## Task data
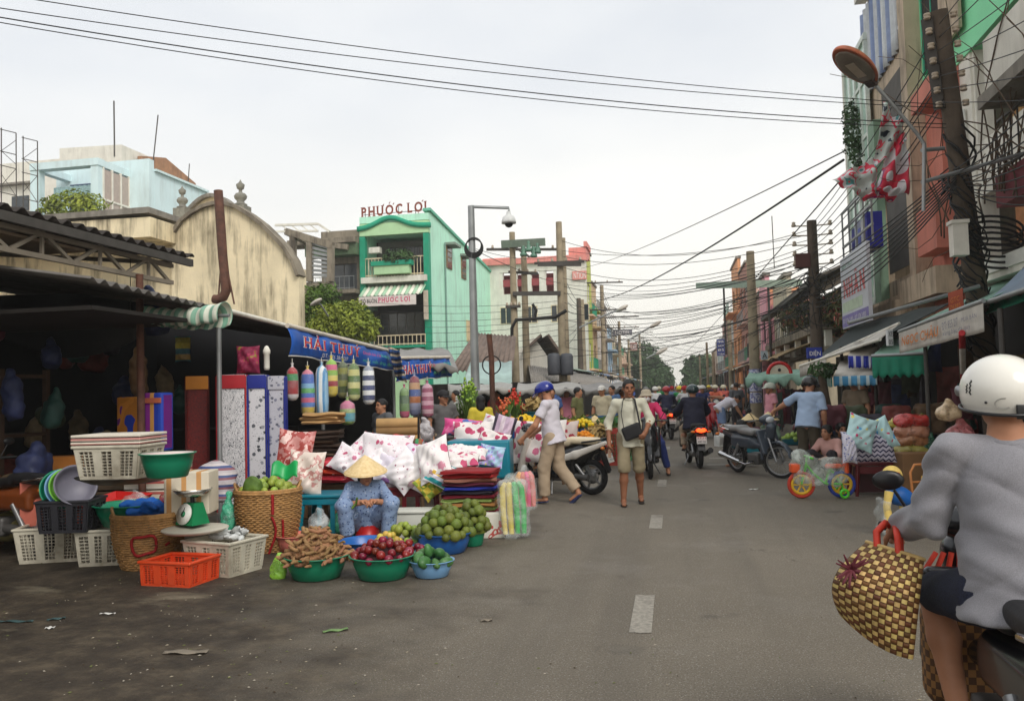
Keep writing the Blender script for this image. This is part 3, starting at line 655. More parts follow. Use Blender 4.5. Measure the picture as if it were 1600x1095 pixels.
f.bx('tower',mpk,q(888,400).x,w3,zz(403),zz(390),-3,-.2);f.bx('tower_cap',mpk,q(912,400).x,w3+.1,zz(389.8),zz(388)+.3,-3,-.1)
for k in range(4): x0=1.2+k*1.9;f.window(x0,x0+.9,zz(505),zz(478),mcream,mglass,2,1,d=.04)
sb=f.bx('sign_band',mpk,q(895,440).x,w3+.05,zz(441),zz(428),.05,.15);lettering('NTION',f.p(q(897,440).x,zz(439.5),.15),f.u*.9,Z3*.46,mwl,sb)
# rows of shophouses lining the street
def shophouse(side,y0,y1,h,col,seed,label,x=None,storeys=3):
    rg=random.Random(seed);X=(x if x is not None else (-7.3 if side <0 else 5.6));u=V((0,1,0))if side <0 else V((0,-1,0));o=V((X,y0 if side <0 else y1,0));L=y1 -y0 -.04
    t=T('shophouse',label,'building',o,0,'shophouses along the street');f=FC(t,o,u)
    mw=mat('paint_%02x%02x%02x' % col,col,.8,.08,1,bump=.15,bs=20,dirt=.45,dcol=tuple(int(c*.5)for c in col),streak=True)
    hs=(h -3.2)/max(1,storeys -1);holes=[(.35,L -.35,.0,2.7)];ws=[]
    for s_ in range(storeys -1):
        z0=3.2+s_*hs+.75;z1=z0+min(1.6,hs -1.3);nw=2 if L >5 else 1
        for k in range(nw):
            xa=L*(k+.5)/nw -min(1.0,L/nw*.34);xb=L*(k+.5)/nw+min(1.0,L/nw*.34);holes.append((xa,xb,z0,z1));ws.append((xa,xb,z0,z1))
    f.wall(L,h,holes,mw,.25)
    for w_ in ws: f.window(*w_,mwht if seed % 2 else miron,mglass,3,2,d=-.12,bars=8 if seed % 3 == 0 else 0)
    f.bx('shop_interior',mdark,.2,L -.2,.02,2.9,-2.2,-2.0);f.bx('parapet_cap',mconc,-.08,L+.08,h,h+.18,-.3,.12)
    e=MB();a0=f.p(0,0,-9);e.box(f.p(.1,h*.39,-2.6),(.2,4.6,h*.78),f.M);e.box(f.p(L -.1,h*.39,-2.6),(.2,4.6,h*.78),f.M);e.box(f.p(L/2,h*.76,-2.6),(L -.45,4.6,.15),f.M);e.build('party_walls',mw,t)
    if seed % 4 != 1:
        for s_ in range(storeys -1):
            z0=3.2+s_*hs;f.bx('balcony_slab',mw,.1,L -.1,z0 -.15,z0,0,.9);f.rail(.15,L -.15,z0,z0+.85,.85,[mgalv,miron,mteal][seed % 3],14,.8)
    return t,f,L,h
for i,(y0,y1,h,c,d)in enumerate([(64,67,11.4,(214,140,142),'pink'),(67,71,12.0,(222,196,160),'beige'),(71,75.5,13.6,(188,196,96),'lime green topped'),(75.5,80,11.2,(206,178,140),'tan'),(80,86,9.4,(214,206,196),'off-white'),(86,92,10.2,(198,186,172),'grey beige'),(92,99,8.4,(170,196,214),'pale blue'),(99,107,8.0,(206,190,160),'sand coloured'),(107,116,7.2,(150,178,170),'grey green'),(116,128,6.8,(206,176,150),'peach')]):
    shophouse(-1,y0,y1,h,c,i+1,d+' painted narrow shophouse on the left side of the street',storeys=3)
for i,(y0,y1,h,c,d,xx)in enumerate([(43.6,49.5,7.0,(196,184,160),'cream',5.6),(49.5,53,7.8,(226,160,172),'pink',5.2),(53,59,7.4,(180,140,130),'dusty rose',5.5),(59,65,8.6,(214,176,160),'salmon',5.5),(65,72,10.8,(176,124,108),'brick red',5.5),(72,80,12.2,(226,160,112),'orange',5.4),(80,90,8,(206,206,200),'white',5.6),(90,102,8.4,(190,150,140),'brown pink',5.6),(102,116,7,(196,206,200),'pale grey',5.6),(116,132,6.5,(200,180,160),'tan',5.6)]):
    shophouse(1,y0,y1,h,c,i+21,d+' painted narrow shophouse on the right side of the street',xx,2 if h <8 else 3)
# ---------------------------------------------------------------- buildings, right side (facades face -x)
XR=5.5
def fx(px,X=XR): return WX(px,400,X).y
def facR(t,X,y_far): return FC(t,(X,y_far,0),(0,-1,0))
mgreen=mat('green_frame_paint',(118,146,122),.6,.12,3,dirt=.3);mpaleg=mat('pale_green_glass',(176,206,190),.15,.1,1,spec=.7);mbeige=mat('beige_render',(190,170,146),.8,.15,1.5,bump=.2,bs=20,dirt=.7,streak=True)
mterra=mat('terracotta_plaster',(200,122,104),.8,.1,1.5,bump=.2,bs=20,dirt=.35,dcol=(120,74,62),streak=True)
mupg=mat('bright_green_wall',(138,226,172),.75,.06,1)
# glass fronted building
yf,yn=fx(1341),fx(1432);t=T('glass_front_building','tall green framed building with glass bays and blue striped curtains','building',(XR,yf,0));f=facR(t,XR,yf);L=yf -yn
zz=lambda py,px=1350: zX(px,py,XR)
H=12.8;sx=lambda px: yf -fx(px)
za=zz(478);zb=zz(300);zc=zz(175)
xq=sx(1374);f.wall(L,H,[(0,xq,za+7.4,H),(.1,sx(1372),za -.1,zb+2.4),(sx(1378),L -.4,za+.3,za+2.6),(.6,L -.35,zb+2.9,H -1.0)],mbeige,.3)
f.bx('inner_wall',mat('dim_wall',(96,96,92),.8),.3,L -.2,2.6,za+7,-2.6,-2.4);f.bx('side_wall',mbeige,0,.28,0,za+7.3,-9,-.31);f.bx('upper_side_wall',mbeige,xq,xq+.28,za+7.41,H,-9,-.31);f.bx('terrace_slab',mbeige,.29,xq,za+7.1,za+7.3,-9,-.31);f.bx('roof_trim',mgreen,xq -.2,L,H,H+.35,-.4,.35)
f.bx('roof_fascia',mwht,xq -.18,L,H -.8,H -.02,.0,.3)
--
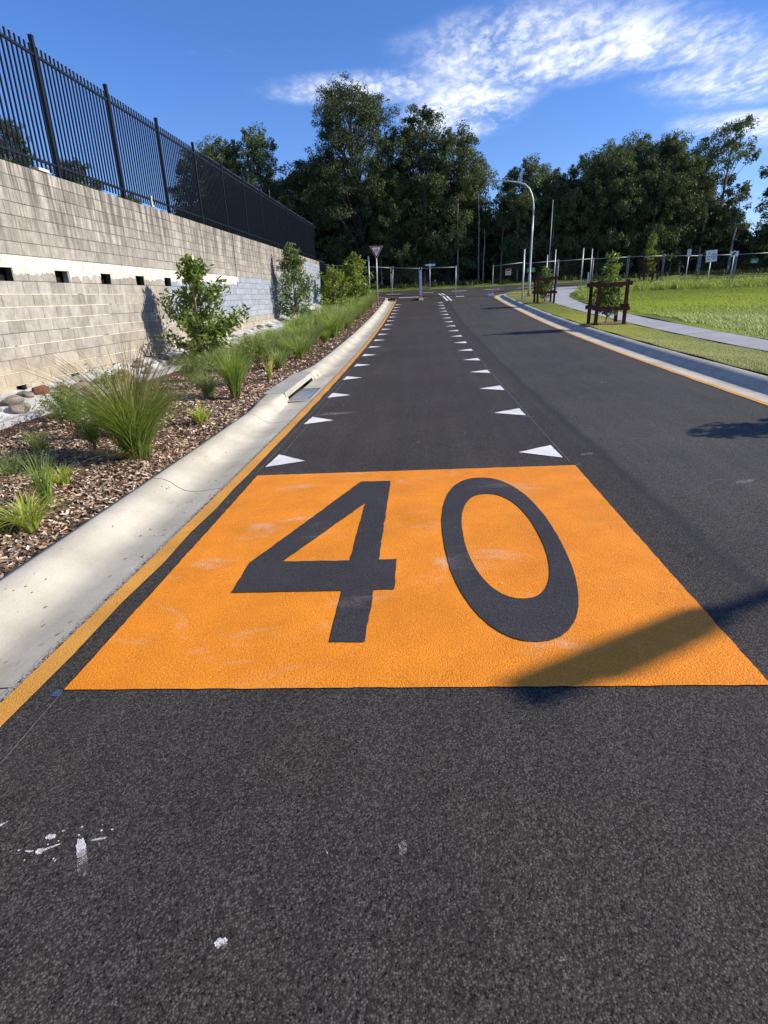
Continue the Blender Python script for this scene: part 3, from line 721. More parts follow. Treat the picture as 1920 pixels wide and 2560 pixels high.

## Direction
Copy exactly, and only, the lines from the one containing "Keep writing the" through the one containing "for w_ in ws: f.window(*w_,mwht".

## Finished task
Keep writing the Blender script for this image. This is part 3, starting at line 655. More parts follow. Use Blender 4.5. Measure the picture as if it were 1600x1095 pixels.
f.bx('tower',mpk,q(888,400).x,w3,zz(403),zz(390),-3,-.2);f.bx('tower_cap',mpk,q(912,400).x,w3+.1,zz(389.8),zz(388)+.3,-3,-.1)
for k in range(4): x0=1.2+k*1.9;f.window(x0,x0+.9,zz(505),zz(478),mcream,mglass,2,1,d=.04)
sb=f.bx('sign_band',mpk,q(895,440).x,w3+.05,zz(441),zz(428),.05,.15);lettering('NTION',f.p(q(897,440).x,zz(439.5),.15),f.u*.9,Z3*.46,mwl,sb)
# rows of shophouses lining the street
def shophouse(side,y0,y1,h,col,seed,label,x=None,storeys=3):
    rg=random.Random(seed);X=(x if x is not None else (-7.3 if side <0 else 5.6));u=V((0,1,0))if side <0 else V((0,-1,0));o=V((X,y0 if side <0 else y1,0));L=y1 -y0 -.04
    t=T('shophouse',label,'building',o,0,'shophouses along the street');f=FC(t,o,u)
    mw=mat('paint_%02x%02x%02x' % col,col,.8,.08,1,bump=.15,bs=20,dirt=.45,dcol=tuple(int(c*.5)for c in col),streak=True)
    hs=(h -3.2)/max(1,storeys -1);holes=[(.35,L -.35,.0,2.7)];ws=[]
    for s_ in range(storeys -1):
        z0=3.2+s_*hs+.75;z1=z0+min(1.6,hs -1.3);nw=2 if L >5 else 1
        for k in range(nw):
            xa=L*(k+.5)/nw -min(1.0,L/nw*.34);xb=L*(k+.5)/nw+min(1.0,L/nw*.34);holes.append((xa,xb,z0,z1));ws.append((xa,xb,z0,z1))
    f.wall(L,h,holes,mw,.25)
    for w_ in ws: f.window(*w_,mwht if seed % 2 else miron,mglass,3,2,d=-.12,bars=8 if seed % 3 == 0 else 0)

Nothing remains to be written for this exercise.